Sample Proposed Disclosure: Revenue item:
Total operating revenues
......our total operating revenues increased by 12.7% in 2011 compared to 2010.......Such increases primarily reflected the growth of the Russian television advertising market in 2010 and 2011 when comparing to previous periods, which resulted in higher advertising rates, partially offset by lower year-on-year target audience share of the CTC channel. The Russian television advertising market grew by 18.2% in ruble terms (or by 21.6% in US dollar terms, from $4.2 billion in 2010 to $5.2 billion in 2011), according to the Association of Communication Agencies of Russia (AKAR), reflecting general macroeconomic conditions……
Advertising revenues
CTC Network. ….. CTC Network’s advertising revenues increased by 13.4%, when comparing 2011 to 2010, mainly due to overall increases in average advertising prices, largely reflecting the 18% increase in the overall Russian television advertising market in the period, and the 3.3% appreciation of the Russian ruble against the US dollar, partially offset by the 10% decreased target audience share. The average target audience share of the CTC Network was 12.2%, 11.9%, and 10.7% in 2009, 2010 and 2011, respectively, while the average overall audience share of the CTC Network was 9.0%, 8.5% and 7.7% in 2009, 2010 and 2011, respectively, reflecting increased competition both from larger TV channels and from smaller non-free-to-air and local TV channels, as well as due to the relative underperformance of certain of our programming, mainly of primetime series. All larger national free-to-air TV channels in Russia were negatively impacted by increased competition from smaller non-free-to-air and local TV channels viewership, which was up year-on-year for the full year 2011 from 13.8% to 16.2% among 6 to 54 year-olds. See “Item 1A. Risk Factors—A reduction in our audience shares and ratings would likely result in a reduction in our advertising revenues”.

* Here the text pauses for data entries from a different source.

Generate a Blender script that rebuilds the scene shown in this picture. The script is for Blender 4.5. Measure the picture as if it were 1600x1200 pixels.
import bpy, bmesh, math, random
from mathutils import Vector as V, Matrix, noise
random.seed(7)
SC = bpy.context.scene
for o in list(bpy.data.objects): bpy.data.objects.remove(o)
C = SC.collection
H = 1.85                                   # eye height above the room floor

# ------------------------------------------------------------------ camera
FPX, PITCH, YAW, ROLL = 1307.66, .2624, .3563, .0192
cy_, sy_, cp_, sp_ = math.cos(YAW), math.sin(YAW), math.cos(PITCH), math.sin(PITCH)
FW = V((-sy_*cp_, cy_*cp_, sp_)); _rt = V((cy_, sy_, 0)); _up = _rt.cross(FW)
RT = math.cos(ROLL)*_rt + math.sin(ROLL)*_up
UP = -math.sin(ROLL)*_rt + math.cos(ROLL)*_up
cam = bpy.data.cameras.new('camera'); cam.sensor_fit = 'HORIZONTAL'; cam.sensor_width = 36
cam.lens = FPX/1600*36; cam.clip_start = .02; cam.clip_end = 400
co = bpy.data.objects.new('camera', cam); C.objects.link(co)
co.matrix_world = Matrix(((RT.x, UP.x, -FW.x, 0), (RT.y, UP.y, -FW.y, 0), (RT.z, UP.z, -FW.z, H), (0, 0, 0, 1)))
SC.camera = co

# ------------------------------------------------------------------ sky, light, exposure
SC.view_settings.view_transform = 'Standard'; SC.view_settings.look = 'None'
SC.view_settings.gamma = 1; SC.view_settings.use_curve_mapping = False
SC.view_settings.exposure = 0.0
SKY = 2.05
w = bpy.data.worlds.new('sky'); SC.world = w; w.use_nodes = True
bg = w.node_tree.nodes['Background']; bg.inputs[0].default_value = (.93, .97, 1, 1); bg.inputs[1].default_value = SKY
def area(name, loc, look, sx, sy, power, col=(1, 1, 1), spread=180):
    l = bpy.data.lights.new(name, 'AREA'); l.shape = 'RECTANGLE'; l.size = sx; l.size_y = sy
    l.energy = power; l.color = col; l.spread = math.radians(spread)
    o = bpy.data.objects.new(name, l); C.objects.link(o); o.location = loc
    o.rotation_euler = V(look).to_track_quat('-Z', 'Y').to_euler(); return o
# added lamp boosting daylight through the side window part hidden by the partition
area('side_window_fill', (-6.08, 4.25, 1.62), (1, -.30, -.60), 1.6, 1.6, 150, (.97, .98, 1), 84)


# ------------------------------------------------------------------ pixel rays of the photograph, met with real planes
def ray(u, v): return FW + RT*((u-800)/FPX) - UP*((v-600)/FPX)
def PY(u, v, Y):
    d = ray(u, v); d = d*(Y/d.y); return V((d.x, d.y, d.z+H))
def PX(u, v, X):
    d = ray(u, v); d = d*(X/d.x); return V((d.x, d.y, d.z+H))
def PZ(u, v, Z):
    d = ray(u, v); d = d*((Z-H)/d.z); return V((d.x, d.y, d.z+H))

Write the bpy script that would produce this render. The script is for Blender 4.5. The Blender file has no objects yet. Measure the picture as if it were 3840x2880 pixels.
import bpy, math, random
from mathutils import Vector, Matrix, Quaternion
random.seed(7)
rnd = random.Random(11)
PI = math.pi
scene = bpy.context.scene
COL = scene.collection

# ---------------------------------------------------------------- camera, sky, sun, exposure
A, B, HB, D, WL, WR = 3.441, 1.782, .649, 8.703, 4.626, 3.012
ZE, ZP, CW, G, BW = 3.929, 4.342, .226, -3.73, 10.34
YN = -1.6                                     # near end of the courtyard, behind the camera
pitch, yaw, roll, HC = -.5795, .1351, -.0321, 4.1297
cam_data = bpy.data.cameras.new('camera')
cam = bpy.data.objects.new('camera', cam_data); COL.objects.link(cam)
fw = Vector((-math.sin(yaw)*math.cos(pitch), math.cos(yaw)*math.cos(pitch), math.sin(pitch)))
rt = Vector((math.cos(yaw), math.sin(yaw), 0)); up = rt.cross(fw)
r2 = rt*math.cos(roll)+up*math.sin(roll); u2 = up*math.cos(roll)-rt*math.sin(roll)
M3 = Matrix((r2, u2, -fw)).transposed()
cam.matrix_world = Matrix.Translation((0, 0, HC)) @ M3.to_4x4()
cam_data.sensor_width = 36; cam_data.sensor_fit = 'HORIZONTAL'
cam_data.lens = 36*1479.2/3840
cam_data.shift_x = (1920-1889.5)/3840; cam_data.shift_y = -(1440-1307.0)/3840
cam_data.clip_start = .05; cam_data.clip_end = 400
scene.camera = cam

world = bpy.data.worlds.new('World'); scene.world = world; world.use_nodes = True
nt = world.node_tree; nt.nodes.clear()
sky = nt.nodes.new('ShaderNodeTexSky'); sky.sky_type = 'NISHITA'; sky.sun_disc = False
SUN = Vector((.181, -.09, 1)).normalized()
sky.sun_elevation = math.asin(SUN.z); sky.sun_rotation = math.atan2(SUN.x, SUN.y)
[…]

Sample Proposed Disclosure: Expense Item:
Direct operating expenses
CTC Network. ….. …. Direct operating expenses at the CTC Network as a percentage of this segment’s total operating revenues were 2.1%, 2.4% and 2.6% in 2009, 2010 and 2011, respectively. …… When comparing 2011 to 2010, the increase was primarily due to increases in transmission and maintenance costs due to the launch of our new digital broadcasting complex in 2011 and increases in salaries and benefits as a result of annual raises and transfers of some employees from other segments to CTC Network segment. In absolute terms, the increases in transmission and maintenance costs and salaries and benefits due to the factors discussed above were 36% and 37%, respectively.